Many of the posts here are in the Natural Systems category and seek to illuminate some small segment of generally incomprehensible subjects, the muck and mystery of life. The engineering approach to natural systems has always seemed crushingly stupid to me. It was dull minded boys and girls with vicious temperaments poking cornered beasts with sticks just to hear them howl in pain. These sadists often claim to have admirable motives, but honesty is seldom one of their virtues. At best we get death bed confessions of malfeasance:
People who are raised in the industrial world and who get enthused about systems thinking are likely to make a terrible mistake. They are likely to assume that here, in systems analysis, in interconnection and complication, in the power of the computer, here at last, is the key to prediction and control. This mistake is likely because the mindset of the industrial world assumes that there is a key to prediction and control.

I assumed that at first too. We all assumed it, as eager systems students at the great institution called MIT. More or less innocently, enchanted by what we could see through our new lens, we did what many discoverers do. We exaggerated our own ability to change the world. We did so not with any intent to deceive others, but in the expression of our own expectations and hopes. Systems thinking for us was more than subtle, complicated mindplay. It was going to Make Systems Work.

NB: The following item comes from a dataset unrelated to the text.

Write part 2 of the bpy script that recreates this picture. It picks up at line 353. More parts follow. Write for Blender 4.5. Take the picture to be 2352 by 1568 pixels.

But self-organizing, nonlinear, feedback systems are inherently unpredictable. They are not controllable. They are understandable only in the most general way. The goal of foreseeing the future exactly and preparing for it perfectly is unrealizable. The idea of making a complex system do just what you want it to do can be achieved only temporarily, at best. We can never fully understand our world, not in the way our reductionistic science has led us to expect. Our science itself, from quantum theory to the mathematics of chaos, leads us into irreducible uncertainty. For any objective other than the most trivial, we can't optimize; we don't even know what to optimize.

I've used that quote many times and it bears repeating. See This Year's Girl where it was used in a discussion of geoengineering. It isn't just that you can't engineer what you can't measure and predict, it is also that there is something distasteful about the desire to do so. IMV it is an aesthetic as well as an intellectual failure.